Deep Transfer Low-Rank Coding for Cross-Domain Learning.

Transfer learning has attracted great attention to facilitate the sparsely labeled or unlabeled target learning by leveraging previously well-established source domain through knowledge transfer. Recent activities on transfer learning attempt to build deep architectures to better fight off cross-domain divergences by extracting more effective features. However, its generalizability would decrease greatly due to the domain mismatch enlarges, particularly at the top layers. In this paper, we develop a novel deep transfer low-rank coding based on deep convolutional neural networks, where we investigate multilayer low-rank coding at the top task-specific layers.
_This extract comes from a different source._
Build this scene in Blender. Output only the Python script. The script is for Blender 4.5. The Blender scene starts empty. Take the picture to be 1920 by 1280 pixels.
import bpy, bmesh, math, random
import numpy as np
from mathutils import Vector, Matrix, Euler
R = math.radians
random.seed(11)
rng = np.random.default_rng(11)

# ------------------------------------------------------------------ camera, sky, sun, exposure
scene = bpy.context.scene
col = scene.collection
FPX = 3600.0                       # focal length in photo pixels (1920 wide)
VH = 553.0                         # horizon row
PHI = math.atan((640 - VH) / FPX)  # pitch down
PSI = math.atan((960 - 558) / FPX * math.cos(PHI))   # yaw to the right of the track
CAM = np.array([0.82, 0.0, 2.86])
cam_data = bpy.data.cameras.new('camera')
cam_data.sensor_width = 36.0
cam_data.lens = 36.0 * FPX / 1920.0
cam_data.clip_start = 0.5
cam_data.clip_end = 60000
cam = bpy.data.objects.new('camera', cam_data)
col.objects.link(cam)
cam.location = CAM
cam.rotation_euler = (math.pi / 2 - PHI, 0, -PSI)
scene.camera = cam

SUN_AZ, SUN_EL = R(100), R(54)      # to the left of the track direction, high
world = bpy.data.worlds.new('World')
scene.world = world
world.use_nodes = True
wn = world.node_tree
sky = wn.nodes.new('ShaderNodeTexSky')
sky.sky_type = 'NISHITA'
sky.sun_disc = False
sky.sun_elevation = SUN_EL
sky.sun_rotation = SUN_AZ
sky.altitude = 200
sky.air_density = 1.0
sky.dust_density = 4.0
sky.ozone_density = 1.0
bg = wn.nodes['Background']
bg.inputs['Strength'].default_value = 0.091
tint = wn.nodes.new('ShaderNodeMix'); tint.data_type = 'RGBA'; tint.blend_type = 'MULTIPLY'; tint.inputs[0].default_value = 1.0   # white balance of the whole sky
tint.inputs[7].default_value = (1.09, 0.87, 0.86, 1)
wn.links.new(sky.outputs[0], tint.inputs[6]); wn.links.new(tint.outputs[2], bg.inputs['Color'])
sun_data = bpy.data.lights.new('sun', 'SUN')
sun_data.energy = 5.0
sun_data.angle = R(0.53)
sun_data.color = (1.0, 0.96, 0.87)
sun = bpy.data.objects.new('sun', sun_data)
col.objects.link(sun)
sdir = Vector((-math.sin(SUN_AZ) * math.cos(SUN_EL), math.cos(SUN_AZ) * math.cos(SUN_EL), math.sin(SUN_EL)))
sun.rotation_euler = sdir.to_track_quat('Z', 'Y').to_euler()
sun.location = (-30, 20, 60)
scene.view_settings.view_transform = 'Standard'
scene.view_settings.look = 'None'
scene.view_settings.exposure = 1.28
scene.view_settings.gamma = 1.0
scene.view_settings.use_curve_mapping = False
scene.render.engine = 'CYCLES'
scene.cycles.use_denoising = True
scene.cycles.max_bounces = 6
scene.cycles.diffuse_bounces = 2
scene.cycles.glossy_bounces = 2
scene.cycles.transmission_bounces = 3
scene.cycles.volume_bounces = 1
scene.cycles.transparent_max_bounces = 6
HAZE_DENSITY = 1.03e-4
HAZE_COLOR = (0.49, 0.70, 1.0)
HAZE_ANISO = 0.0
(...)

Specifically, multilayer common dictionaries shared across two domains are obtained to bridge the domain gap such that more enriched domain-invariant knowledge can be captured through a layerwise fashion. With rank minimization on the new codings, our model manages to preserve the global structures across source and target, and thus, similar samples of two domains tend to gather together for effective knowledge transfer. Furthermore, domain/classwise adaption terms are integrated to guide the effective coding optimization in a semisupervised manner, so the marginal and conditional disparities of two domains will be alleviated. Experimental results on three visual domain adaptation benchmarks verify the effectiveness of our proposed approach on boosting the recognition performance for the target domain, by comparing it with other state-of-the-art deep transfer learning.